Harmless error tests do not apply in regard to the deprivation of a procedural right so fundamental as the effective assistance of counsel. Glasser v. United States, 315 U.S. 60, 76, 62 S.Ct. 457 [467], 86 L.Ed. 680 (1942); Chapman v. California, 386 U.S. 18, 23, 87 S.Ct. 824 [827], 17 L.Ed.2d 705 (Stewart, J., concurring) (1967).

Id. at 696. The Beasley Court made this statement in dicta, however, only after finding that “Potentially exonerating defenses were not explored by counsel and were not developed at trial” in that case. Id. Thus, the lawyer’s negligence may have caused the client actual harm.
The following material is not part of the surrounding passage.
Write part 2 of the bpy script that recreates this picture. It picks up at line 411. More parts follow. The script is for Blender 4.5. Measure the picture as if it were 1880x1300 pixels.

In the instant case, by contrast, the attorney’s negligent failure to perfect the appeal did not cause the defendant any demonstrable harm, because Hollin’s claims were eventually considered and rejected on valid state grounds by the same court that would have heard his direct appeal. Thus, although his attorney’s conduct fell below the standard enunciated in Beasley, Hollin did not actually suffer any violation of his right to effective assistance of counsel. His lawyer’s negligence did not cause him any injury. Cf. Cuyler v. Sullivan, supra, 446 U.S. at 348, 100 S.Ct. at 1718 (to establish Sixth Amendment violation, defendant who raised no objection at trial must demonstrate that actual conflict of interest impaired lawyer’s performance).

The constitutionally protected interest at stake here under the due process clause is the Sixth Amendment right to effective counsel. Petitioner seems to concede, as I think he must, that a negligent act or omission on the part of counsel in a criminal trial is not in itself a constitutional violation. The state must participate in counsel’s conduct in the sense that it must impose some significant cost on petitioner as a result of counsel’s error. Counsel’s conduct must therefore lead to the loss of some state or federal right, privilege or advantage in a practical sense before the error becomes a federal due process violation. Legal malpractice that causes no injury satisfies neither the elements of common law tort nor the elements of a constitutional deprivation under the Sixth Amendment.

. In the same footnote, the court also cited many state court decisions espousing this position.

. According to this standard, “the assistance of counsel required under the Sixth Amendment is counsel reasonably likely to render and rendering reasonably effective assistance.” Beasley v. United States, supra, 491 F.2d at 695.